While it can feel insensitive trying to sell anything during a crisis, bills still need to be paid. So how do you market your business without seeming tone deaf or self-serving? 

Here’s a look at the marketing missteps that have been tripping up businesses this year and what you can do to avoid them. 

1. Ignoring the issue

Ploughing ahead like nothing has changed is a quick way to stir negative sentiment. Especially when your audience may have extra time on their hands and only Twitter to keep them company. 

When faced with a crisis, people will remember the businesses who showed candor and compassion. If a situation affects your audience, it needs to be acknowledged in some way. Whether you make a single timely statement or adapt your broader marketing strategy depends on the complexity of the issue and the outcome you’re trying to achieve. 

2. Reacting before reviewing 

A recent PR Crisis Preparedness Survey revealed respondents were most concerned about reacting fast enough to a crisis. 

While speed is important, shooting from the hip doesn’t always hit the right target. In a developing situation, marketing messages can be off the pace within a few hours. A crisis communication plan will help you assess the impact of an event and address it effectively. 

If your audience is calling for a response but you don’t yet have an answer, tell them so. It’s better to give an interim update than rush the review process. 

3. Focusing exclusively on the issue

Any marketing messages that address a crisis need to add value, not noise. News fatigue can switch your audience off when it’s more important than ever that they stay tuned in. 

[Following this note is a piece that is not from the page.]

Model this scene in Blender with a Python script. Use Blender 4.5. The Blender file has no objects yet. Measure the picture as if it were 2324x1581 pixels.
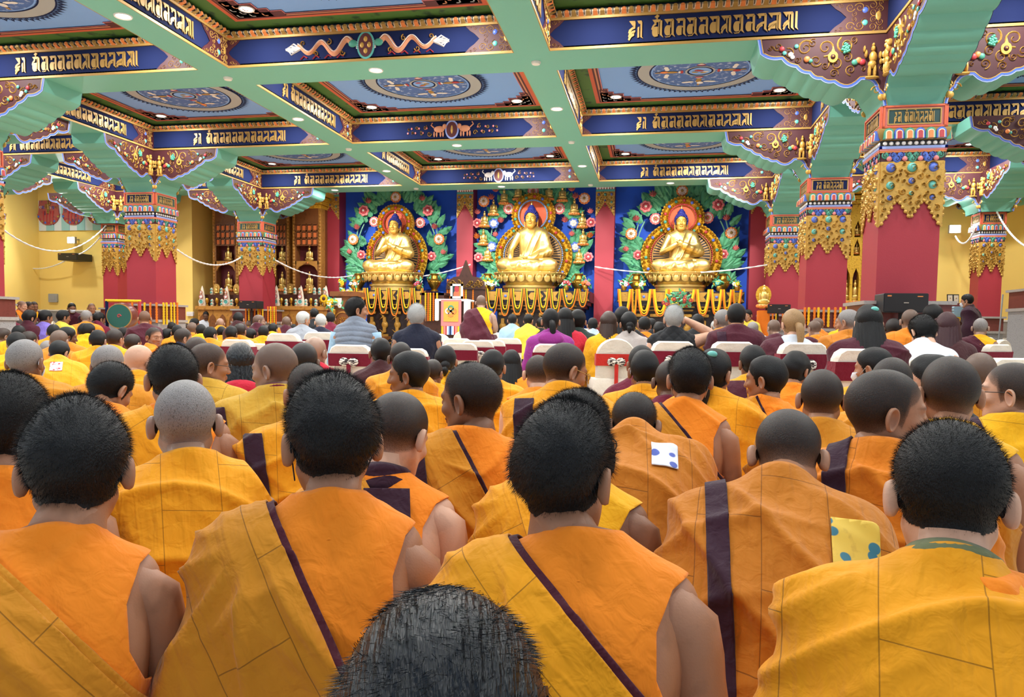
import bpy, bmesh, math, random
import numpy as np
from mathutils import Vector, Matrix
R = math.radians
scene = bpy.context.scene
COL = scene.collection
# ---------------- camera, world, exposure ----------------
FPX, CY, YAW, PIT, ROL, HC = 1718.4, 846.2, 0.185, 0.0614, 0.01367, 1.0
fw = np.array([-math.sin(YAW)*math.cos(PIT), math.cos(YAW)*math.cos(PIT), -math.sin(PIT)])
r_ = np.array([math.cos(YAW), math.sin(YAW), 0.0]); u_ = np.cross(r_, fw)
r2 = r_*math.cos(ROL)+u_*math.sin(ROL); u2 = -r_*math.sin(ROL)+u_*math.cos(ROL)
cam_d = bpy.data.cameras.new('camera'); cam = bpy.data.objects.new('camera', cam_d); COL.objects.link(cam)
cam.matrix_world = Matrix(((r2[0], u2[0], -fw[0], 0), (r2[1], u2[1], -fw[1], 0), (r2[2], u2[2], -fw[2], HC), (0, 0, 0, 1)))
cam_d.sensor_fit = 'HORIZONTAL'; cam_d.sensor_width = 36.0; cam_d.lens = FPX/2324*36
cam_d.shift_y = (CY-790.5)/2324; cam_d.clip_start = 0.02; cam_d.clip_end = 200
scene.camera = cam
C0 = np.array([0, 0, HC])
def ray(x, y): return fw + r2*(x-1162)/FPX - u2*(y-CY)/FPX
def aty(x, y, Y): d = ray(x, y); return C0 + d*(Y/d[1])
def atz(x, y, Z): d = ray(x, y); return C0 + d*((Z-HC)/d[2])
def atd(x, y, D): return C0 + ray(x, y)*D
scene.view_settings.view_transform = 'Standard'; scene.view_settings.look = 'None'
scene.view_settings.gamma = 1.0; scene.view_settings.use_curve_mapping = False
scene.view_settings.exposure = 0.5
cy = scene.cycles
cy.max_bounces = 5; cy.diffuse_bounces = 3; cy.glossy_bounces = 2; cy.transparent_max_bounces = 6; cy.transmission_bounces = 2
cy.caustics_reflective = False; cy.caustics_refractive = False; cy.sample_clamp_indirect = 3.0
world = bpy.data.worlds.new('world'); scene.world = world; world.use_nodes = True
bg = world.node_tree.nodes['Background']; bg.inputs[0].default_value = (0.86, 0.93, 1.0, 1); bg.inputs[1].default_value = 0.55
def lamp(kind, loc, power, size=0.2, color=(1, 0.97, 0.92), target=None, spot=None, name='downlight_and_fill_light'):
    l = bpy.data.lights.new(name, kind); o = bpy.data.objects.new(name, l); COL.objects.link(o); o.location = loc
    l.energy = power; l.color = color
    if kind == 'AREA': l.shape = 'DISK'; l.size = size
    else: l.shadow_soft_size = size
    if spot: l.spot_size = spot; l.spot_blend = 0.35
    if target is not None: o.rotation_euler = (Vector(target)-Vector(loc)).to_track_quat('-Z', 'Y').to_euler()
    return o
# ---------------- helpers ----------------
def srgb(r, g, b, a=1.0):
    f = lambda c: (c/255/12.92 if c/255 <= 0.04045 else ((c/255+0.055)/1.055)**2.4)
    return (f(r), f(g), f(b), a)
MATS = {}
def mat(name, col=None, rough=0.6, metal=0.0, bump=0.0, bscale=60, var=0.0, vscale=6, emit=0.0, sheen=0.0, spec=0.5, alt=None, attr=None, stretch=None, bdist=0.02, alpha=None):
    if name in MATS: return MATS[name]
    m = bpy.data.materials.new(name); m.use_nodes = True; nt = m.node_tree; b = nt.nodes['Principled BSDF']
    c = srgb(*col); N = nt.nodes.new; L = nt.links.new
    b.inputs['Base Color'].default_value = c; b.inputs['Roughness'].default_value = rough; b.inputs['Metallic'].default_value = metal
    b.inputs['Specular IOR Level'].default_value = spec
    if sheen: b.inputs['Sheen Weight'].default_value = sheen; b.inputs['Sheen Roughness'].default_value = 0.5
    tc = None
    def coords(sc):
        nonlocal tc
        if tc is None: tc = N('ShaderNodeTexCoord')
        mp = N('ShaderNodeMapping'); L(tc.outputs['Object'], mp.inputs['Vector'])
        if stretch: mp.inputs['Scale'].default_value = stretch
        return mp.outputs[0]
    cur = None
    if var:
        n = N('ShaderNodeTexNoise'); n.inputs['Scale'].default_value = vscale; n.inputs['Detail'].default_value = 4; L(coords(1), n.inputs['Vector'])
        rp = N('ShaderNodeMapRange'); rp.inputs[1].default_value = 0.555; rp.inputs[2].default_value = 0.65; L(n.outputs['Fac'], rp.inputs[0])
        mx = N('ShaderNodeMix'); mx.data_type = 'RGBA'; L(rp.outputs[0], mx.inputs[0])
        c2 = srgb(*alt) if alt else tuple(x*(1-var) for x in c[:3])+(1,)
        mx.inputs[6].default_value = c; mx.inputs[7].default_value = c2; cur = mx.outputs[2]
    if attr:
        at = N('ShaderNodeAttribute'); at.attribute_name = attr
        mx = N('ShaderNodeMix'); mx.data_type = 'RGBA'; mx.blend_type = 'MULTIPLY'; mx.inputs[0].default_value = 1
        if cur is not None: L(cur, mx.inputs[6])
        else: mx.inputs[6].default_value = c
        L(at.outputs['Color'], mx.inputs[7]); cur = mx.outputs[2]
    if cur is not None: L(cur, b.inputs['Base Color'])
    if bump:
        n = N('ShaderNodeTexNoise'); n.inputs['Scale'].default_value = bscale; n.inputs['Detail'].default_value = 3; L(coords(1), n.inputs['Vector'])
        bp = N('ShaderNodeBump'); bp.inputs['Strength'].default_value = bump; bp.inputs['Distance'].default_value = bdist; L(n.outputs['Fac'], bp.inputs['Height']); L(bp.outputs[0], b.inputs['Normal'])
    if emit: b.inputs['Emission Color'].default_value = c; b.inputs['Emission Strength'].default_value = emit
    if alpha is not None:
        at = N('ShaderNodeAttribute'); at.attribute_name = 'fade'
        n = N('ShaderNodeTexNoise'); n.inputs['Scale'].default_value = 900; L(coords(1), n.inputs['Vector'])
        ad = N('ShaderNodeMath'); ad.operation = 'ADD'; L(at.outputs['Fac'], ad.inputs[0]); L(n.outputs['Fac'], ad.inputs[1])
        mr = N('ShaderNodeMapRange'); mr.inputs[1].default_value = 0.72 if alpha > .99 else .8; mr.inputs[2].default_value = 1.15 if alpha > .99 else 1.6; mr.inputs[4].default_value = alpha; L(ad.outputs[0], mr.inputs[0]); L(mr.outputs[0], b.inputs['Alpha'])
    m.diffuse_color = c; MATS[name] = m; return m
class MB:
    def __init__(s): s.V = []; s.F = []; s.M = []; s.n = 0
    def add(s, V, F, m=0):
        V = np.asarray(V, float).reshape(-1, 3); k = s.n; s.V.append(V); s.n += len(V)
        for f in F: s.F.append([i+k for i in f])
        s.M.extend([m]*len(F)) if isinstance(m, int) else s.M.extend(m)
        return s
    def xf(s, M):
        M = np.array(M); s.V = [v@M[:3, :3].T+M[:3, 3] for v in s.V]; return s
    def join(s, o, m=None):
        return s.add(np.concatenate(o.V), o.F, list(o.M) if m is None else m)
    def box(s, x0, x1, y0, y1, z0, z1, m=0):
        V = [(x, y, z) for x in (x0, x1) for y in (y0, y1) for z in (z0, z1)]
        return s.add(V, [(0, 1, 3, 2), (4, 6, 7, 5), (0, 4, 5, 1), (2, 3, 7, 6), (0, 2, 6, 4), (1, 5, 7, 3)], m)
    def rbox(s, x0, x1, y0, y1, z0, z1, r=0.02, m=0, n=3):
        # rounded in the x-z outline, straight along y
        pts = []
        for cx, cz, a0 in ((x1-r, z1-r, 0), (x0+r, z1-r, 90), (x0+r, z0+r, 180), (x1-r, z0+r, 270)):
            for i in range(n+1): a = R(a0+90*i/n); pts.append((cx+r*math.cos(a), cz+r*math.sin(a)))
        return s.prism(pts, lambda p: (p[0], y0, p[1]), lambda p: (p[0], y1, p[1]), m)
    def prism(s, pts, f0, f1, m=0, mside=None):
        n = len(pts); V = [f0(p) for p in pts]+[f1(p) for p in pts]
        s.add(V, [list(range(n)), list(range(2*n-1, n-1, -1))]+[(i, i+n, (i+1) % n+n, (i+1) % n) for i in range(n)], m if mside is None else [m, m]+[mside]*n); return s
    def lathe(s, prof, c=(0, 0, 0), n=24, m=0, a0=0, a1=360, flute=None):
        full = a1-a0 >= 360; k = n if full else n+1; V = []
        for (r, z) in prof:
            for i in range(k):
                a = R(a0+(a1-a0)*i/n); q = r*(1+(flute(i/n, z) if flute else 0)); V.append((c[0]+q*math.cos(a), c[1]+q*math.sin(a), c[2]+z))
        F = [(j*k+i, j*k+(i+1) % k, (j+1)*k+(i+1) % k, (j+1)*k+i) for j in range(len(prof)-1) for i in range(n)]
        F = [f[::-1] for f in F] if prof[0][1] > prof[-1][1] else F
        return s.add(V, F, m)
    def tube(s, P, rad, n=8, m=0, cap=True, flat=1.0):
        P = np.asarray(P, float); k = len(P); rad = np.broadcast_to(np.asarray(rad, float), (k,))
        T = np.gradient(P, axis=0); T /= np.linalg.norm(T, axis=1)[:, None]+1e-9
        up = np.array([0, 0, 1.0]) if abs(T[0][2]) < 0.9 else np.array([0, 1.0, 0]); V = []
        A = np.cross(T[0], up); A /= np.linalg.norm(A)
        for i in range(k):
            A = A-T[i]*(A@T[i]); A /= np.linalg.norm(A)+1e-9; B = np.cross(T[i], A)
            for j in range(n): a = 2*math.pi*j/n; V.append(P[i]+rad[i]*(A*math.cos(a)+B*flat*math.sin(a)))
        F = [(i*n+j, i*n+(j+1) % n, (i+1)*n+(j+1) % n, (i+1)*n+j) for i in range(k-1) for j in range(n)]
        if cap: F += [list(range(n))[::-1], list(range((k-1)*n, k*n))]
        return s.add(V, F, m)
    def ell(s, c, r, n=12, k=8, m=0, R3=None):
        V = [(0, 0, -1)]
        for j in range(1, k):
            b = math.pi*(j/k-0.5)
            for i in range(n): a = 2*math.pi*i/n; V.append((math.cos(b)*math.cos(a), math.cos(b)*math.sin(a), math.sin(b)))
        V.append((0, 0, 1)); V = np.array(V)*np.asarray(r)
        if R3 is not None: V = V@np.array(R3).T
        F = [(0, 1+(i+1) % n, 1+i) for i in range(n)]+[(1+j*n+i, 1+j*n+(i+1) % n, 1+(j+1)*n+(i+1) % n, 1+(j+1)*n+i) for j in range(k-2) for i in range(n)]
        t = 1+(k-1)*n; F += [(t, t-n+i, t-n+(i+1) % n) for i in range(n)]
        return s.add(V+np.asarray(c), F, m)
    def grid(s, G, m=0, closed=False):
        a, b = G.shape[:2]; bb = b if closed else b-1
        return s.add(G.reshape(-1, 3), [(i*b+j, i*b+(j+1) % b, (i+1)*b+(j+1) % b, (i+1)*b+j) for i in range(a-1) for j in range(bb)], m)
    def mesh(s, name, mats, angle=40):
        me = bpy.data.meshes.new(name)
        me.from_pydata(np.concatenate(s.V).tolist() if s.V else [], [], s.F)
        for x in mats: me.materials.append(MATS[x] if isinstance(x, str) else x)
        if len(mats) > 1: me.polygons.foreach_set('material_index', s.M)
        me.polygons.foreach_set('use_smooth', [True]*len(s.F))
        if angle < 180: me.set_sharp_from_angle(angle=R(angle))
        return me
    def build(s, name, mats, parent=None, loc=None, rot=None, angle=40):
        return link(name, s.mesh(name, mats, angle), parent, loc, rot)
def link(name, me, parent=None, loc=None, rot=None, M=None):
    o = bpy.data.objects.new(name, me); COL.objects.link(o)
    if parent is not None: o.parent = parent
    if M is not None: o.matrix_local = M
    if loc is not None: o.location = loc
    if rot is not None: o.rotation_euler = rot
    return o
def tag(o, label, cat, group=None, kind=None):
    if label: o['label'] = label
    if cat: o['category'] = cat
    if group: o['group'] = group
    if kind: o['kind'] = kind
    return o
def thing(name, label, cat, loc=(0, 0, 0), rot=(0, 0, 0), group=None, kind=None):
    o = bpy.data.objects.new(name, None); COL.objects.link(o); o.location = loc; o.rotation_euler = rot; o.empty_display_size = 0.1
    return tag(o, label, cat, group, kind)
def struct(mb, name, mats, label=None, cat=None, parent=None, angle=40):
    o = mb.build(name, mats, parent, angle=angle); o['kind'] = 'structure'
    if label: o['label'] = label; o['category'] = cat
    return o
def copy_tree(o, parent=None):
    c = o.copy(); COL.objects.link(c); c.parent = parent
    for ch in list(o.children): copy_tree(ch, c)
    return c
def ordinal(i): return ['first', 'second', 'third', 'fourth', 'fifth', 'sixth', 'seventh', 'eighth', 'ninth', 'tenth', 'eleventh', 'twelfth', 'thirteenth', 'fourteenth', 'fifteenth', 'sixteenth', 'seventeenth', 'eighteenth', 'nineteenth', 'twentieth', 'twenty-first', 'twenty-second', 'twenty-third', 'twenty-fourth'][i]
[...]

When a crisis is all-consuming, it can be difficult to look beyond the latest headlines. But you can’t forget what your business is here to do (and you don’t want your customers to either). 

4. Not reading the room

What might have been a lighthearted joke or fine turn of phrase before the crisis may now appear in poor taste. But how can you know what will hit and what will miss? 

Surveying audience sentiment via social listening allows you to monitor conversations surrounding your business and the current crisis. Once you can say with confidence that you understand your audience’s needs, priorities, questions and concerns, you’ll know which messages will best resonate. 

Reviewing planned content through this lens will help you identify whether it needs to be revised or postponed until a more suitable time. 

5. Overcomplicating the message

The midst of a crisis is certainly not the time for corporate jargon or long winded storytelling (is it ever?). Your audience may already be feeling unsure or overwhelmed, and muddled messaging can leave them with more questions than answers. 

People will seek out your business if you communicate in a simple, helpful and timely way. 

6. Making it about you

There’s nothing wrong with letting your audience know how you can help them during a crisis. But people don’t take kindly to businesses seemingly hijacking a situation for their own benefit. 

Cohn & Wolfe identified that brands need to be reliable, respectful and real for consumers to perceive them as authentic in their actions. A sobering statistic from Stackla reveals that 92% of marketers believe most or all of the content they create resonates as authentic, however 51% of consumers say they feel less than half of brands achieve this. 

The strategy you employ can be the difference between burning bridges and building them. A people-first approach will leave no room for confusion about your intent. 

7. Missing opportunities 

While your first response to a crisis will naturally be reactive, every next step can be proactive. 

Once you’ve established a plan for how you’ll address the immediate concerns, it’s time to look at the problem from a fresh perspective. Is there an opportunity to connect with your audience in a different way, or attract and engage a new audience? 

This reframing will help set the tone for your marketing strategy beyond the crisis.